Some onshore pipelines conduct fluids that are too viscous to be conducted at ambient temperature; they must be heated to enable efficient pumping and flow. These pipelines present a failure rate that is many times larger than those that operate at ambient temperature. The prevailing failure mode for these pipelines is external corrosion: the external thermal insulating coating can give rise to a very severe corrosion process.

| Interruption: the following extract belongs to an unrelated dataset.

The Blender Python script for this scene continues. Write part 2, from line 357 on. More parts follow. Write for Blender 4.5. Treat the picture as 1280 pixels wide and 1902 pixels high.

Although corrosion is a significant threat for pipelines that operate with heated fluids, the available corrosion assessment methodologies might not be appropriate for this situation. Several studies have been conducted considering a pipeline with a corrosion flaw with axial stress (or load) plus pressure. But a heated pipeline with axial restraint — as caused by the soil friction in a buried pipeline — imparts a compressive axial strain, not a stress. Although in the elastic regimen the thermally induced axial strain generates significant axial stress, it can be expected some level of decrease in the axial stress after yielding, due to the large reduction in the material stiffness and the increase in Poison’s ratio. Since localized yield in the flaws is allowed in the assessment of a corrosion flaw, it seems too conservative to use the elastic axial stress in this assessment.

In this article a numerical study of the effects of the temperature in the burst pressure of a pipeline with axial restraint and thermal expansion is presented. Finite element simulations were conducted using actual tensile test curves for two pipeline steel grades, API 5L Gr B and X70. The boundary conditions assumed axial restraint with free radial displacement. The loading comprised an initial heat of the pipe’s material and, afterwards, gradual increase of the pressure until burst, assumed to occur by plastic instability. Two diameter to thickness ratio and several flaw geometries were studied.

Initially, the effect of the temperature was evaluated for pipes without defect. Afterwards, numerical simulations of the burst of pipe sections with volumetric flaws of various depth and length were conducted. For both the cases of pipes with and without defect, the simulations were carried out comparing the cases of heated and not heated pipes.

It was found that although the thermal effect causes a large compressive axial stress in the elastic regimen, this stress is almost completely relaxed after yielding. No effect of the temperature in the burst pressure was observed in the numerical simulations.